A second track was reopened Saturday afternoon, although it shuts down intermittently so excavators can remove nearby debris, Norfolk Southern spokesman Rudy Husband said.
“All the traffic that is supposed to be running through Pittsburgh is running through Pittsburgh,” Husband said Sunday. Norfolk Southern does not know when the third track will be cleared, he said.
The affected area “is in the middle of our main artery between the New York metropolitan area and Chicago,” Husband said.
State transportation officials estimated 500,000 to 600,000 cubic yards of debris piled up to 30 feet high on the four-lane roadway, also known as Ohio River Boulevard. An estimated 17,000 to 22,000 motorists a day use the road on the outskirts of Pittsburgh.

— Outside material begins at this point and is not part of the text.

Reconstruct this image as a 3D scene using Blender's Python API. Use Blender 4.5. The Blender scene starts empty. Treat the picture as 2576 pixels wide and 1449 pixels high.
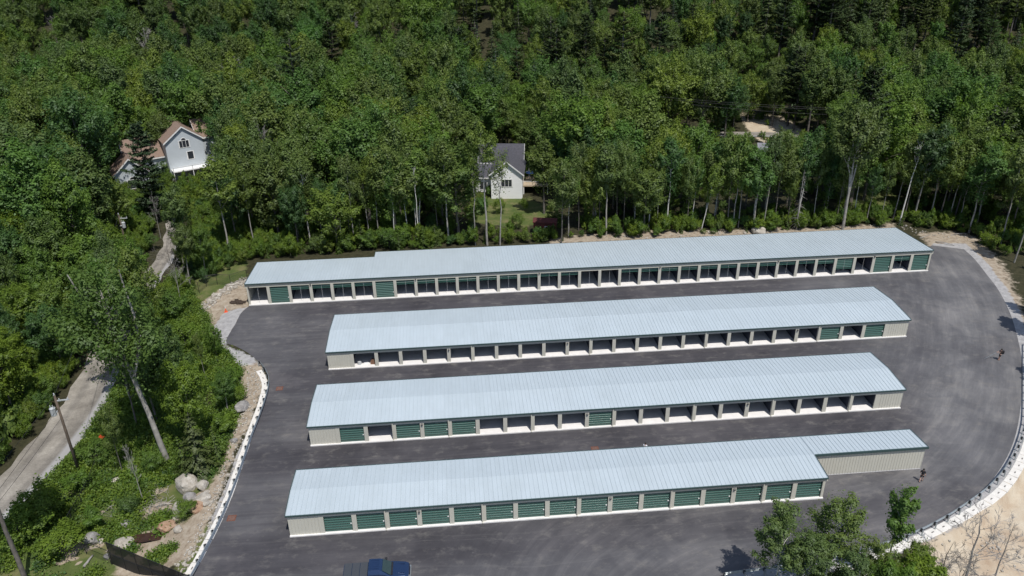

The railway company said its employees and a contractor worked to remove debris from two covered tracks and that Norfolk Southern will try to recoup cleanup costs and other fees from the developer.
Husband said he did not know how much the landslide cost the company. Norfolk Southern had to detour trains to other lines or to tracks owned by other railroads, he said.
Kilbuck police Chief Randy Ellison said the developers agreed to pay for any costs related to the cleanup.
The developer and Pennsylvania Department of Transportation officials on Friday released a timetable that called for Route 65 to reopen by Oct. 7.
The hillside needs to be secured to prevent another landslide, PennDOT spokesman Jim Struzzi said.
This is the second landslide at the site this year.
State regulators suspended the shopping complex’s construction permit until the roadway is cleared.
Opponents of a planned Wal-Mart Supercenter on the site have argued the state should not have issued the project a highway occupancy permit. They said the project will increase traffic and accidents, lower property values and cause environmental problems.